I closed 30 contracts of the Sept $620/$630 call spreads in the first hour of trading this morning for $0.72. I will allow my 10 contracts of $500/$510 puts and 20 contracts of $480/$490 put spreads to expire worthless. That will result in a net gain of $1,630 or 6.4% on capital at risk. I spent $340 on the put hedge early in the trade and $570 on the call hedge later in the trade; those are the "insurance" premiums. But the failure to close the call spreads earlier cost me at least $1,000.

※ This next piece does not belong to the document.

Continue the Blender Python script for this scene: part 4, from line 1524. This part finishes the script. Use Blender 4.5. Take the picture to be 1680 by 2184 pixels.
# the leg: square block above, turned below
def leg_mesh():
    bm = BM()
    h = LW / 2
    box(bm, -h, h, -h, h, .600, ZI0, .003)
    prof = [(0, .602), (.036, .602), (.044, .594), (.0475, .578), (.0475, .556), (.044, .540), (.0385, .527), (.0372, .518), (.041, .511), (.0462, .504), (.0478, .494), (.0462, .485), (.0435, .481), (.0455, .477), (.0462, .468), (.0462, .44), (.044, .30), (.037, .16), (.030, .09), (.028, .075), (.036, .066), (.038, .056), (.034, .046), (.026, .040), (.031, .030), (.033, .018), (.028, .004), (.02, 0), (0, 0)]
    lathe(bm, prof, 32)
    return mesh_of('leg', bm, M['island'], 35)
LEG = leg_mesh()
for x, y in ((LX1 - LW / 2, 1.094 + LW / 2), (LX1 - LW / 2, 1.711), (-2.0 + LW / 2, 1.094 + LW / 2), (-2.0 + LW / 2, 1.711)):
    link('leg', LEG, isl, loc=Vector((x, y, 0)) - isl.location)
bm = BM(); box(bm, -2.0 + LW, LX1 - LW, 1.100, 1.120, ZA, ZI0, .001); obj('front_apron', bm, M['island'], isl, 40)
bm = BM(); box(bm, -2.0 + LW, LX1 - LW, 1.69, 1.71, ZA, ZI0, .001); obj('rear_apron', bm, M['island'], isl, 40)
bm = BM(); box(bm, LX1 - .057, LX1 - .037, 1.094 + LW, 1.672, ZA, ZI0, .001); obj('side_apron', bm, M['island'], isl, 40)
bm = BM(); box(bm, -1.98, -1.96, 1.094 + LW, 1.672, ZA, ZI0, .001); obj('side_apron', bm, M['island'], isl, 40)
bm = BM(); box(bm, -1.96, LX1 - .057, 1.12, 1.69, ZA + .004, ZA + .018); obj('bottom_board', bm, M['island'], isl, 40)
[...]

I decided significant adjustments were in order for my Oct iron condors today. You may recall I have 15 contracts of the $460/$470 puts and 15 contracts of the $640/$650 calls with one Nov $640 call as up side hedge. Today I closed 7 of the $640/$650 call spreads for $2.50 (a loss of $1,120) and rolled them to $660/$670 for $1.05; I also closed all 15 of the $460/$470 puts for $0.20 (a gain of $750) and rolled them to $540/$550 for $0.70. I left the Nov $640 call as protection for the upside. This leaves my Oct position with a maximum potential gain of $2,385, delta = -$27 and theta = +$76. These are tough markets for delta neutral traders. You must stay on your toes and adjust promptly to remain in the game.